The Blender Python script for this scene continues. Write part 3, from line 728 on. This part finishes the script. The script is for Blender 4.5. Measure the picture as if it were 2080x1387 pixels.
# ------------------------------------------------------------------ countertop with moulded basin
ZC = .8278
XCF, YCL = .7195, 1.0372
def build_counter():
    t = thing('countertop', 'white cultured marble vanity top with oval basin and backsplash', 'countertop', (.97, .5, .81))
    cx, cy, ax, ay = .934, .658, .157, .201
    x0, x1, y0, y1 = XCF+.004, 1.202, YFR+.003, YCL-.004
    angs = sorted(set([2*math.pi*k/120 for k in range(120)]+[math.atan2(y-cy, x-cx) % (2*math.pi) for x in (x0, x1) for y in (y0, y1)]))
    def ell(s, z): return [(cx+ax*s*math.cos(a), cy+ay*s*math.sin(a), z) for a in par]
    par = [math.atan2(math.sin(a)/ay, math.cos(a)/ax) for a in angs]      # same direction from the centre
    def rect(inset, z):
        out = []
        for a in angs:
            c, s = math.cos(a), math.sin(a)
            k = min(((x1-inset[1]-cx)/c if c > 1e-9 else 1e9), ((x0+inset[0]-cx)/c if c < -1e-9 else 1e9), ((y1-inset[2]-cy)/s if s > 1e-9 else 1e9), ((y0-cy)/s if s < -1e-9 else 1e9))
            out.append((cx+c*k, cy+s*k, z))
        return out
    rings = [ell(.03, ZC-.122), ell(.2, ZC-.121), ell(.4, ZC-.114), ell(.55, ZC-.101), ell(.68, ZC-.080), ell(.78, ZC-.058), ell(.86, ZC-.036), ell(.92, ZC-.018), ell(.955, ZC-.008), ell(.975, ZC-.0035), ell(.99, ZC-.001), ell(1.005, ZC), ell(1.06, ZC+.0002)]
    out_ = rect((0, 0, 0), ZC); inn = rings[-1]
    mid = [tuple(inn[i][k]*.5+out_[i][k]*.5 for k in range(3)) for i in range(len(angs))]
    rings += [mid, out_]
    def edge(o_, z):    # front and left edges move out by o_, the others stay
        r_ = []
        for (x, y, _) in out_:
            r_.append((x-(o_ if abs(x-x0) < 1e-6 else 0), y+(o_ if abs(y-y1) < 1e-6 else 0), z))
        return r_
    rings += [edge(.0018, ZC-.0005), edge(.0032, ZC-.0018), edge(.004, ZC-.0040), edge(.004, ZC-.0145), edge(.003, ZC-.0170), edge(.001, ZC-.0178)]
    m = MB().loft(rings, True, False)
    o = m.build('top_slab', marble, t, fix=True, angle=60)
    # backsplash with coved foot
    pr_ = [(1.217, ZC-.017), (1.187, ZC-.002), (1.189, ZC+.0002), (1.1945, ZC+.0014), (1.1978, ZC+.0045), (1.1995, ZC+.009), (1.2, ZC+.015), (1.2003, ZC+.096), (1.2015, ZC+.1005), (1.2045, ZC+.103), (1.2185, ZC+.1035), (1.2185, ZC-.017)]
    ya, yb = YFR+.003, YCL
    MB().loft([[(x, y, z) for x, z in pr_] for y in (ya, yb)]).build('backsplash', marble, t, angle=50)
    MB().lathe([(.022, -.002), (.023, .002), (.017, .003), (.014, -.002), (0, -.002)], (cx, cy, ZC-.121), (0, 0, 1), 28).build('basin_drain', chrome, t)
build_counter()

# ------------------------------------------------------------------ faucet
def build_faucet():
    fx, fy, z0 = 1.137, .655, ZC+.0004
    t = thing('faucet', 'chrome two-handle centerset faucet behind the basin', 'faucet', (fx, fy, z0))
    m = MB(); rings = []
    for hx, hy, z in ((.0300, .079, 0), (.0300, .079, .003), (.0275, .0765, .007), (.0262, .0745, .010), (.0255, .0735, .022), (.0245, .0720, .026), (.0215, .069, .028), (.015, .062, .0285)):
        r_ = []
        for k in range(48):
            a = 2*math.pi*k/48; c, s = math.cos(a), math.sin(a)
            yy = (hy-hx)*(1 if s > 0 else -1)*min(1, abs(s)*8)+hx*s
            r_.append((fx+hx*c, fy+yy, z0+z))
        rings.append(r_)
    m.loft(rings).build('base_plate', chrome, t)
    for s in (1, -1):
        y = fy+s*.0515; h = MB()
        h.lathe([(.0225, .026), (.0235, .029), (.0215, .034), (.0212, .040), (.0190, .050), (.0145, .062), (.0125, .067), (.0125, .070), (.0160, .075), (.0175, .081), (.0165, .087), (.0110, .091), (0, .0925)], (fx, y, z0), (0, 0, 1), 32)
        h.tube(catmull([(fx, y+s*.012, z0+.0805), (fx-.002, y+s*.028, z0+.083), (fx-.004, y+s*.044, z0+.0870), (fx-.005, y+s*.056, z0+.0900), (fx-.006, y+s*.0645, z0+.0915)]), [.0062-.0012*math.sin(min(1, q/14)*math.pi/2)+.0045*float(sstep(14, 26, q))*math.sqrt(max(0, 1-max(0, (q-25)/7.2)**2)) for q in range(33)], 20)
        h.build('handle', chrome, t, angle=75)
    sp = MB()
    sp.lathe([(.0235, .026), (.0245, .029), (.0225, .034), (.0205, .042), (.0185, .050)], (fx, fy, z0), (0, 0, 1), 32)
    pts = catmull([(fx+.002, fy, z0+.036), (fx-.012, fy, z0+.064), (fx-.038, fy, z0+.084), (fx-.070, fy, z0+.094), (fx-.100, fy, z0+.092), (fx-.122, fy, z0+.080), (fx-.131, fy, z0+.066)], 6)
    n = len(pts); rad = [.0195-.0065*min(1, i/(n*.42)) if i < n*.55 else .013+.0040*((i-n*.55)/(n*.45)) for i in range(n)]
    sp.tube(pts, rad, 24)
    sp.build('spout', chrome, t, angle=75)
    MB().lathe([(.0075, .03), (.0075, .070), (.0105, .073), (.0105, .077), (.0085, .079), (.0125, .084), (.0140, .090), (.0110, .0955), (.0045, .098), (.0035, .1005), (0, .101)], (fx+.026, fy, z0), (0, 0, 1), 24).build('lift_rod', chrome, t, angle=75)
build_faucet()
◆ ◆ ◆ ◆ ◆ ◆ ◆
DIRECTIONS FOR THIS TASK>
Extract every line above exactly as it stands.

OUTPUT FOR THIS TASK>
The Blender Python script for this scene continues. Write part 3, from line 728 on. This part finishes the script. The script is for Blender 4.5. Measure the picture as if it were 2080x1387 pixels.
# ------------------------------------------------------------------ countertop with moulded basin
ZC = .8278
XCF, YCL = .7195, 1.0372
def build_counter():
    t = thing('countertop', 'white cultured marble vanity top with oval basin and backsplash', 'countertop', (.97, .5, .81))
    cx, cy, ax, ay = .934, .658, .157, .201
    x0, x1, y0, y1 = XCF+.004, 1.202, YFR+.003, YCL-.004
    angs = sorted(set([2*math.pi*k/120 for k in range(120)]+[math.atan2(y-cy, x-cx) % (2*math.pi) for x in (x0, x1) for y in (y0, y1)]))
    def ell(s, z): return [(cx+ax*s*math.cos(a), cy+ay*s*math.sin(a), z) for a in par]
    par = [math.atan2(math.sin(a)/ay, math.cos(a)/ax) for a in angs]      # same direction from the centre
    def rect(inset, z):
        out = []
        for a in angs:
            c, s = math.cos(a), math.sin(a)
            k = min(((x1-inset[1]-cx)/c if c > 1e-9 else 1e9), ((x0+inset[0]-cx)/c if c < -1e-9 else 1e9), ((y1-inset[2]-cy)/s if s > 1e-9 else 1e9), ((y0-cy)/s if s < -1e-9 else 1e9))
            out.append((cx+c*k, cy+s*k, z))
        return out
    rings = [ell(.03, ZC-.122), ell(.2, ZC-.121), ell(.4, ZC-.114), ell(.55, ZC-.101), ell(.68, ZC-.080), ell(.78, ZC-.058), ell(.86, ZC-.036), ell(.92, ZC-.018), ell(.955, ZC-.008), ell(.975, ZC-.0035), ell(.99, ZC-.001), ell(1.005, ZC), ell(1.06, ZC+.0002)]
    out_ = rect((0, 0, 0), ZC); inn = rings[-1]
    mid = [tuple(inn[i][k]*.5+out_[i][k]*.5 for k in range(3)) for i in range(len(angs))]
    rings += [mid, out_]
    def edge(o_, z):    # front and left edges move out by o_, the others stay
        r_ = []
        for (x, y, _) in out_:
            r_.append((x-(o_ if abs(x-x0) < 1e-6 else 0), y+(o_ if abs(y-y1) < 1e-6 else 0), z))
        return r_
    rings += [edge(.0018, ZC-.0005), edge(.0032, ZC-.0018), edge(.004, ZC-.0040), edge(.004, ZC-.0145), edge(.003, ZC-.0170), edge(.001, ZC-.0178)]
    m = MB().loft(rings, True, False)
    o = m.build('top_slab', marble, t, fix=True, angle=60)
    # backsplash with coved foot
    pr_ = [(1.217, ZC-.017), (1.187, ZC-.002), (1.189, ZC+.0002), (1.1945, ZC+.0014), (1.1978, ZC+.0045), (1.1995, ZC+.009), (1.2, ZC+.015), (1.2003, ZC+.096), (1.2015, ZC+.1005), (1.2045, ZC+.103), (1.2185, ZC+.1035), (1.2185, ZC-.017)]
    ya, yb = YFR+.003, YCL
    MB().loft([[(x, y, z) for x, z in pr_] for y in (ya, yb)]).build('backsplash', marble, t, angle=50)
    MB().lathe([(.022, -.002), (.023, .002), (.017, .003), (.014, -.002), (0, -.002)], (cx, cy, ZC-.121), (0, 0, 1), 28).build('basin_drain', chrome, t)
build_counter()

# ------------------------------------------------------------------ faucet
def build_faucet():
    fx, fy, z0 = 1.137, .655, ZC+.0004
    t = thing('faucet', 'chrome two-handle centerset faucet behind the basin', 'faucet', (fx, fy, z0))
    m = MB(); rings = []
    for hx, hy, z in ((.0300, .079, 0), (.0300, .079, .003), (.0275, .0765, .007), (.0262, .0745, .010), (.0255, .0735, .022), (.0245, .0720, .026), (.0215, .069, .028), (.015, .062, .0285)):
        r_ = []
        for k in range(48):
            a = 2*math.pi*k/48; c, s = math.cos(a), math.sin(a)
            yy = (hy-hx)*(1 if s > 0 else -1)*min(1, abs(s)*8)+hx*s
            r_.append((fx+hx*c, fy+yy, z0+z))
        rings.append(r_)
    m.loft(rings).build('base_plate', chrome, t)
    for s in (1, -1):
        y = fy+s*.0515; h = MB()
        h.lathe([(.0225, .026), (.0235, .029), (.0215, .034), (.0212, .040), (.0190, .050), (.0145, .062), (.0125, .067), (.0125, .070), (.0160, .075), (.0175, .081), (.0165, .087), (.0110, .091), (0, .0925)], (fx, y, z0), (0, 0, 1), 32)
        h.tube(catmull([(fx, y+s*.012, z0+.0805), (fx-.002, y+s*.028, z0+.083), (fx-.004, y+s*.044, z0+.0870), (fx-.005, y+s*.056, z0+.0900), (fx-.006, y+s*.0645, z0+.0915)]), [.0062-.0012*math.sin(min(1, q/14)*math.pi/2)+.0045*float(sstep(14, 26, q))*math.sqrt(max(0, 1-max(0, (q-25)/7.2)**2)) for q in range(33)], 20)
        h.build('handle', chrome, t, angle=75)
    sp = MB()
    sp.lathe([(.0235, .026), (.0245, .029), (.0225, .034), (.0205, .042), (.0185, .050)], (fx, fy, z0), (0, 0, 1), 32)
    pts = catmull([(fx+.002, fy, z0+.036), (fx-.012, fy, z0+.064), (fx-.038, fy, z0+.084), (fx-.070, fy, z0+.094), (fx-.100, fy, z0+.092), (fx-.122, fy, z0+.080), (fx-.131, fy, z0+.066)], 6)
    n = len(pts); rad = [.0195-.0065*min(1, i/(n*.42)) if i < n*.55 else .013+.0040*((i-n*.55)/(n*.45)) for i in range(n)]
    sp.tube(pts, rad, 24)
    sp.build('spout', chrome, t, angle=75)
    MB().lathe([(.0075, .03), (.0075, .070), (.0105, .073), (.0105, .077), (.0085, .079), (.0125, .084), (.0140, .090), (.0110, .0955), (.0045, .098), (.0035, .1005), (0, .101)], (fx+.026, fy, z0), (0, 0, 1), 24).build('lift_rod', chrome, t, angle=75)
build_faucet()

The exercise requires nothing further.